» EXERCISE
Reproduce exactly the lines from the line with "1.82), .002).build('door_plate', M['device'], dr)" through the line with "MB().box((-W2 - .08, -.055, 1.80), (W2", both included, and no other lines.

» RECORDS FOR THE EXERCISE
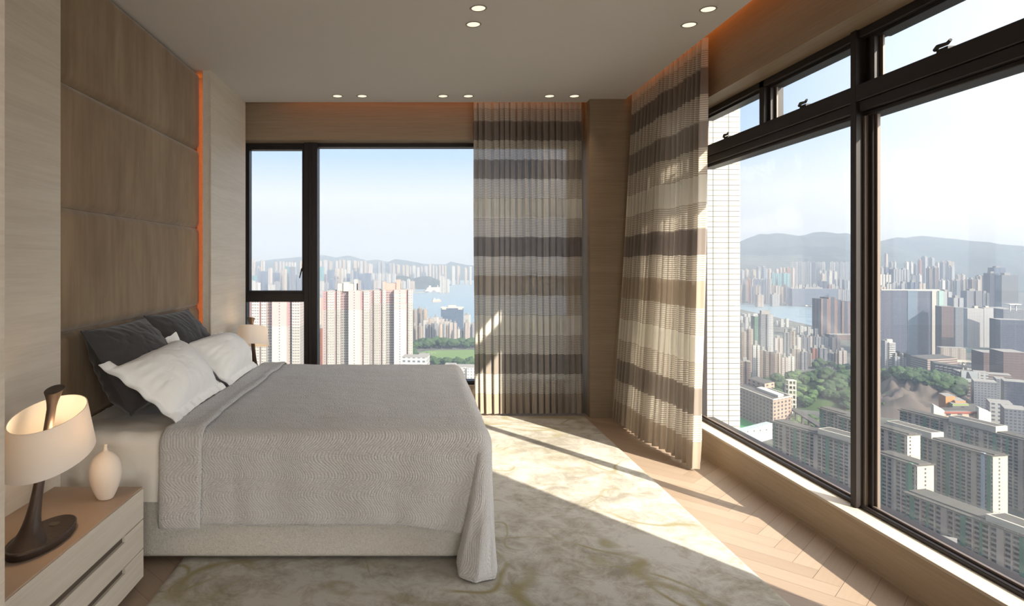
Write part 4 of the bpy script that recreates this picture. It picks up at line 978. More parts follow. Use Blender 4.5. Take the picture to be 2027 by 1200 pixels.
# --- near side of the harbour, left pane
row('of the flats above the park in the left pane', [
    (1466, 1477, 640, 'grey', {'Y': 1300}), (1467, 1480, 657, 'beige'), (1480.5, 1494, 652, 'beige'), (1493, 1507, 684, 'white', {'Y': 1000, 'shape': 'notch'}), (1507.5, 1521, 694, 'beige', {'Y': 980, 'shape': 'notch'}), (1537, 1553, 670, 'pinkish', {'Y': 1300, 'shape': 'notch'}), (1554, 1566, 659, 'grey', {'Y': 1150, 'shape': 'notch'}), (1566.5, 1577, 656, 'beige', {'Y': 1160, 'shape': 'notch'}), (1577.5, 1588, 668, 'white', {'Y': 1300}), (1588, 1596, 664, 'grey', {'Y': 1350, 'shape': 'notch'}), (1596.3, 1605, 668, 'greywhite', {'Y': 1350, 'shape': 'notch'}), (1605.3, 1617, 666, 'pinkish', {'Y': 1380, 'shape': 'notch'}), (1617.3, 1627, 668, 'greywhite', {'Y': 1390, 'shape': 'notch'}), (1627.3, 1642, 668, 'greywhite', {'Y': 1400, 'shape': 'notch'}), (1643, 1650, 667, 'grey', {'Y': 1420, 'shape': 'notch'}), (1650.3, 1667, 669, 'pinkish', {'Y': 1400, 'shape': 'notch'})],
    1060, 'flats above the park', 'cross', rot=-20)
row('of the lower front flats above the park', [
    (1470, 1490, 716, 'brown', {'Y': 930}), (1519, 1535, 697, 'brown', {'Y': 950}), (1535.3, 1550, 700, 'beige', {'Y': 960}), (1550.3, 1562, 708, 'pinkish'), (1562.3, 1575, 706, 'white'), (1570, 1588, 692, 'beige', {'Y': 1120}), (1588.3, 1602, 697, 'grey', {'Y': 1150}), (1602.5, 1610, 700, 'beige', {'Y': 1180}), (1610.3, 1625, 690, 'orange', {'Y': 1240}), (1625.3, 1641, 690, 'grey', {'Y': 1200}), (1641.3, 1655, 700, 'greywhite', {'Y': 1190}), (1655.3, 1664, 699, 'brown', {'Y': 1200}), (1664.3, 1680, 695, 'pinkish', {'Y': 1190})],
    1030, 'lower flats above the park', 'notch', rot=-20)
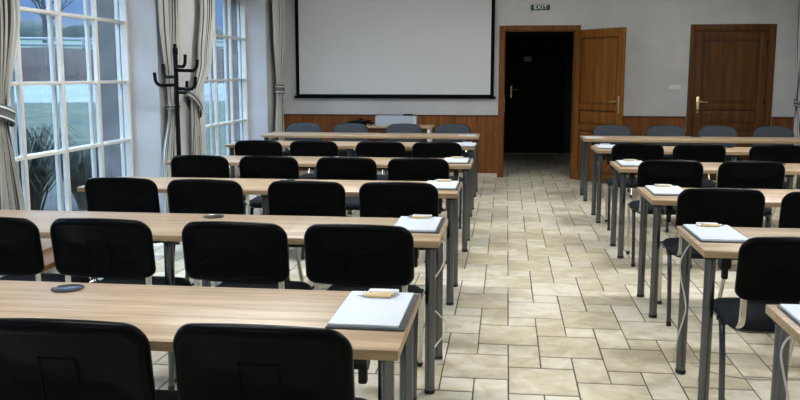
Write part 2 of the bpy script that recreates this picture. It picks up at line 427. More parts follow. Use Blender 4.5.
dr = casing(D2[0], D2[1], D2[2], 'door_2', M['wood_dark'])
struct(dr, 'closed brown panelled door at the right of the far wall', 'door')
lf = panel_leaf(D2[1] - D2[0] - .034, 2.073, .042, M['wood_dark'], M['wood_dark']); lf.parent = dr; lf.location = (D2[0] + .017, YF + .03, 0)
handle(lf, .055, 1.07, 1, -1)
hb = MB()
for z in (.25, 1.12, 1.90): hb.lathe([(.009, z - .05), (.009, z + .05)], 10, (D2[1] - .028, YF - .002, 0))
hb.build('hinge', M['metal_black'], dr)
# far door at the corridor end
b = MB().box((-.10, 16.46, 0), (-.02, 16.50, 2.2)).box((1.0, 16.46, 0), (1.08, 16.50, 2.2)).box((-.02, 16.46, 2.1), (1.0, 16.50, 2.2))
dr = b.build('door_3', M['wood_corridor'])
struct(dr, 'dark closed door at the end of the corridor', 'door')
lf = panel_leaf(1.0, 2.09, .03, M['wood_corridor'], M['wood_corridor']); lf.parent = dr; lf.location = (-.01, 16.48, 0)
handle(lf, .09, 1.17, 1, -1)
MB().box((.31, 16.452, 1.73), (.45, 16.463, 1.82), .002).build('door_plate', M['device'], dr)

# ------------------------------------------------------------------ far wall furniture
sc = empty('projection_screen', (-1.63, YF - .06, 1.15))
tag(sc, 'large pale projection screen with a black border on the far wall', 'projection screen')
W2 = 1.445
MB().box((-W2 + .05, -.004, .05), (W2 - .05, .002, 1.80)).build('screen_fabric', M['screen'], sc, smooth=False)
MB().box((-W2, -.003, .02), (-W2 + .05, .0035, 1.82)).box((W2 - .05, -.003, .02), (W2, .0035, 1.82)).box((-W2 + .05, -.003, .02), (W2 - .05, .0035, .05)).build('border', M['screen_border'], sc, smooth=False)
MB().box((-W2 - .03, -.014, -.008), (W2 + .03, .014, .022), .006).build('bottom_bar', M['screen_border'], sc)
MB().box((-W2 - .08, -.055, 1.80), (W2 + .08, .055, 1.93), .02).build('casing', M['white_plastic'], sc)

ex = empty('exit_sign', (.45, YF, 2.42)); tag(ex, 'small dark green sign reading EXIT above the doorway', 'sign')
MB().box((-.133, -.016, -.038), (.133, 0, .038), .003).build('sign_board', M['sign'], ex)
cu = bpy.data.curves.new('lettering', 'FONT'); cu.body = 'EXIT'; cu.size = .074; cu.align_x = 'CENTER'; cu.align_y = 'CENTER'; cu.extrude = .001; cu.space_character = 1.15; cu.offset = .0014
to = bpy.data.objects.new('lettering_source', cu); COL.objects.link(to)
dg = bpy.context.evaluated_depsgraph_get(); me = bpy.data.meshes.new_from_object(to.evaluated_get(dg)); bpy.data.objects.remove(to)
le = bpy.data.objects.new('lettering', me); COL.objects.link(le); le.parent = ex; le.location = (0, -.018, 0); le.rotation_euler = (PI / 2, 0, 0); le.scale = (1.12, 1, 1)
me.name = 'lettering'; me.materials.clear(); me.materials.append(mat('sign_white', (.8, .82, .8), .5))

sw = empty('light_switch', (2.338, YF, 1.30)); tag(sw, 'white double light switch between the two doors', 'light switch')
MB().box((-.085, -.010, -.042), (.085, 0, .042), .004).build('cover_plate', M['white_plastic'], sw)
for x in (-.04, .04): MB().box((x - .030, -.015, -.030), (x + .030, -.009, .030), .003).build('rocker', M['white_plastic'], sw)

st = empty('side_table', (-1.58, 12.18, 0)); tag(st, 'small light wooden table against the far wall below the screen', 'table')
MB().box((-.60, -.22, .735), (.55, .22, .765), .003).build('tabletop', M['table'], st)
for x in (-.55, .50):
    for y in (-.17, .17): MB().box((x - .02, y - .02, 0), (x + .02, y + .02, .735), .002).build('leg', M['window'], st)
MB().box((-.53, -.185, .62), (.48, -.165, .735)).build('apron', M['wood_dark'], st)

dv = empty('projector_case', (-1.545, 12.13, .765)); tag(dv, 'long light grey device lying on the small table below the screen', 'device')
b = MB(); prof = [(-.09, 0), (.09, 0), (.09, .11), (.05, .142), (-.05, .142), (-.09, .105)]
A = [b.bm.verts.new((-.30, y, z)) for y, z in prof]; B = [b.bm.verts.new((.25, y, z)) for y, z in prof]
b.bm.faces.new(A[::-1]); b.bm.faces.new(B)
for k in range(6): b.bm.faces.new((A[k], A[(k + 1) % 6], B[(k + 1) % 6], B[k]))
bmesh.ops.bevel(b.bm, geom=list(b.bm.edges), offset=.008, segments=2, affect='EDGES')
b.build('casing', M['device'], dv)
MB().box((.25, -.088, .004), (.285, .088, .135), .008).build('end_cap', M['white_plastic'], dv)
MB().box((.09, -.04, .142), (.23, .04, .165), .008).build('lens_cap', M['metal_black'], dv)
bg = MB()
for k in range(11):
    a = k * .7; r = .065 + .01 * (k % 3)
    bg.tube(smooth_curve([(-.17 + .026 * k + r * math.cos(a + q * .9), .05 * math.sin(a + q) * 1.2, .012 + .013 * (k % 4) + .008 * q) for q in range(7)], 4), .006, 6)
bg.box((-.13, -.05, .004), (.04, .05, .075), .015)
o = bg.build('cable_bundle', M['metal_black'], None, (-2.02, 12.12, .765)); tag(o, 'heap of black cables on the small table left of the grey device', 'cables')

# ------------------------------------------------------------------ coat rack
cr = empty('coat_rack', (-3.06, 7.74, 0)); tag(cr, 'tall black metal coat rack standing between the two windows', 'coat rack')
MB().lathe([(.021, .05), (.021, 1.66), (.025, 1.665), (.025, 1.72), (.014, 1.73), (.018, 1.745), (.014, 1.76), (0, 1.766)], 16).build('pole', M['metal_black'], cr)
for dx, sy, z0, z1 in ((-.172, -.09, 1.385, 1.50), (-.190, .17, 1.46, 1.58), (.165, -.18, 1.555, 1.66), (.187, .07, 1.52, 1.62), (.225, -.10, 1.35, 1.46), (.035, .18, 1.315, 1.42)):
    d = Vector((dx, sy, 0))
    MB().tube(fillet([d * .06 + Vector((0, 0, z0)), d * .80 + Vector((0, 0, z0 - .004)), d * .96 + Vector((0, 0, z0 + .03)), d + Vector((0, 0, z1))], .06, 8), .0155, 10).build('hook', M['metal_black'], cr)
for k in range(4):
    a = PI / 4 + k * PI / 2
    d = Vector((math.cos(a), math.sin(a), 0))
    MB().tube(fillet([d * .01 + Vector((0, 0, .09)), d * .08 + Vector((0, 0, .05)), d * .145 + Vector((0, 0, .012))], .05), .011, 10).build('foot', M['metal_black'], cr)

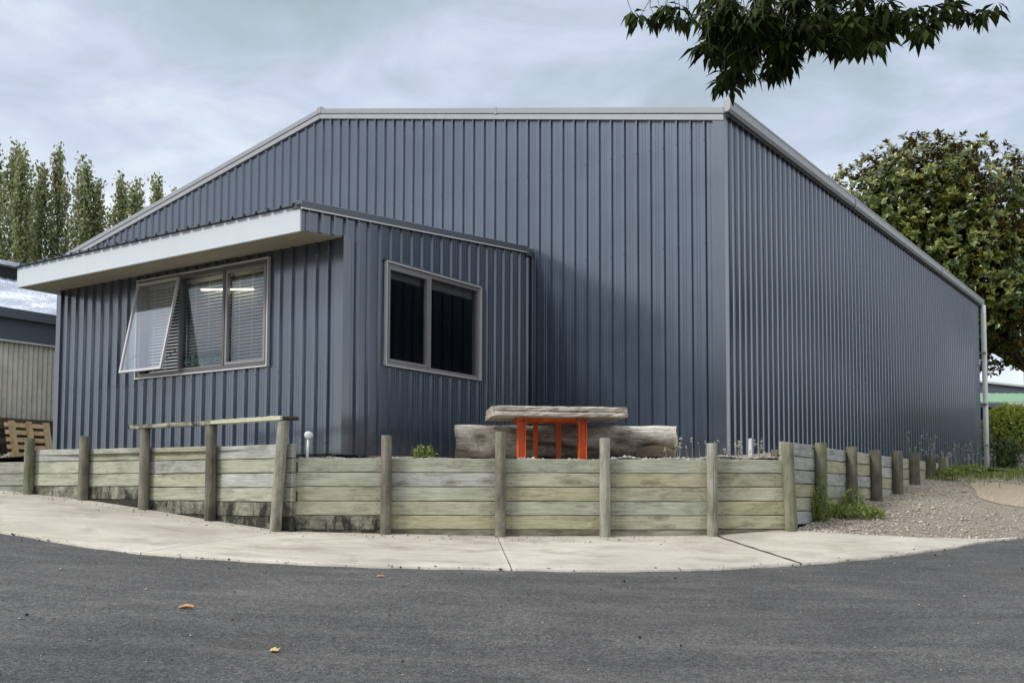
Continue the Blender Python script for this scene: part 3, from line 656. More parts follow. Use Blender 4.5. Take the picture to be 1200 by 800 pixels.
# awning sash hinged at the head
phi = math.asin(.235/1.17)
def SF(s,o,z):    # z measured down from hinge
    d = Z1-.035-z; return fr(s, .035+d*math.sin(phi)+o*math.cos(phi), Z1-.035-d*math.cos(phi)+o*math.sin(phi))
sash = frame_rect(SF, M2+.01,S1-.01,Z0+.02,Z1-.035,.027,-.012,.020).build('open_sash', M_rim, win)
mb = MB(); mb.quad(SF(M2+.03,.004,Z0+.04),SF(M2+.03,.004,Z1-.055),SF(S1-.03,.004,Z1-.055),SF(S1-.03,.004,Z0+.04)); mb.build('pane', M_glass3, win)
mb = MB(); mb.tube([fr(S1-.05,.0,Z0+.35),SF(S1-.035,-.01,Z0+.12)], .006, 6); mb.build('window_stay', M_alud, win); mb = MB(); mb.tube([fr(M2+.04,.0,Z0+.35),SF(M2+.03,-.01,Z0+.12)], .006, 6); mb.build('window_stay', M_alud, win)
# the Enquiries sign, a film on the inside of the middle pane
sg = MB(); sg.wbox(fr, M1+.03,M2-.03,-.022,-.019,Z0+.065,Z0+.235); sg.build('sign_film', M_sign, win)
cu = bpy.data.curves.new('lettering','FONT'); cu.body = 'Enquiries'; cu.size = .165; cu.extrude = .0008; cu.align_x = 'LEFT'; cu.offset = .0022
to = bpy.data.objects.new('lettering', cu); COL.objects.link(to); bpy.context.view_layer.update()
tm = bpy.data.meshes.new_from_object(to.evaluated_get(bpy.context.evaluated_depsgraph_get())); bpy.data.objects.remove(to)
tv = [v.co.copy() for v in tm.vertices]; tw = max(v.x for v in tv)
def sgn_pt(x, y, zz): return fr(M2-.175-x*(.55/tw), -.0165+zz, Z0+.105+y*.95)
mb = MB(); mb.v = [sgn_pt(v.x,v.y,v.z) for v in tv]; mb.f = [tuple(p.vertices) for p in tm.polygons]
mb.build('sign_lettering', M_letter, win)
mb = MB()
def arr(x0,y0,x1,y1,wd):
    d = Vector((x1-x0,y1-y0,0)).normalized(); p = Vector((-d.y,d.x,0))*wd/2
    pts = [(x0+p.x,y0+p.y),(x0-p.x,y0-p.y),(x1-p.x,y1-p.y),(x1+p.x,y1+p.y)]
    mb.poly([fr(M2-.05-x,-.0158,Z0+.15+y) for x, y in pts])
arr(0,0,.10,0,.016); arr(0,0,.045,.045,.016); arr(0,0,.045,-.045,.016); mb.build('sign_arrow', M_letter, win)
# right window: two lights, dark inside
fr = AR; T0,T1,Z0,Z1 = WRh
win2 = frame_rect(fr, T0-.010,T1+.010,Z0-.010,Z1+.010, .014,.012,.052).build('window', M_rim, ann); tag(win2, 'two-light window, dark behind the glass')
frame_rect(fr, T0+.011,T1-.011,Z0+.011,Z1-.011,.036,-.06,.024).build('window_frame', M_alu, win2)
mb = MB(); mb.wbox(fr, 1.447,1.492,-.05,.036,Z0+.03,Z1-.03); mb.build('mullion', M_alu, win2)
frame_rect(fr, T0+.048,1.446,Z0+.048,Z1-.048,.028,-.02,.030).build('sash_frame', M_alu, win2)
for a, b in ((T0+.08,1.415),(1.49,T1-.045)):
    mb = MB(); mb.quad(fr(b,-.008,Z0+.045),fr(b,-.008,Z1-.045),fr(a,-.008,Z1-.045),fr(a,-.008,Z0+.045)); mb.build('pane', M_glass2, win2)
    mb = MB(); mb.wbox(fr, a,b,-.12,-.07,Z1-.15,Z1-.05); mb.build('rolled_blind', M_alud, win2)
mb = MB(); mb.wbox(fr, T0-.02,T1+.02,.0,.045,Z1+.014,Z1+.030); mb.build('head_flashing', M_roof, win2)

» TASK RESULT
MB().box((.31, 16.452, 1.73), (.45, 16.463, 1.82), .002).build('door_plate', M['device'], dr)

# ------------------------------------------------------------------ far wall furniture
sc = empty('projection_screen', (-1.63, YF - .06, 1.15))
tag(sc, 'large pale projection screen with a black border on the far wall', 'projection screen')
W2 = 1.445
MB().box((-W2 + .05, -.004, .05), (W2 - .05, .002, 1.80)).build('screen_fabric', M['screen'], sc, smooth=False)
MB().box((-W2, -.003, .02), (-W2 + .05, .0035, 1.82)).box((W2 - .05, -.003, .02), (W2, .0035, 1.82)).box((-W2 + .05, -.003, .02), (W2 - .05, .0035, .05)).build('border', M['screen_border'], sc, smooth=False)
MB().box((-W2 - .03, -.014, -.008), (W2 + .03, .014, .022), .006).build('bottom_bar', M['screen_border'], sc)
MB().box((-W2 - .08, -.055, 1.80), (W2 + .08, .055, 1.93), .02).build('casing', M['white_plastic'], sc)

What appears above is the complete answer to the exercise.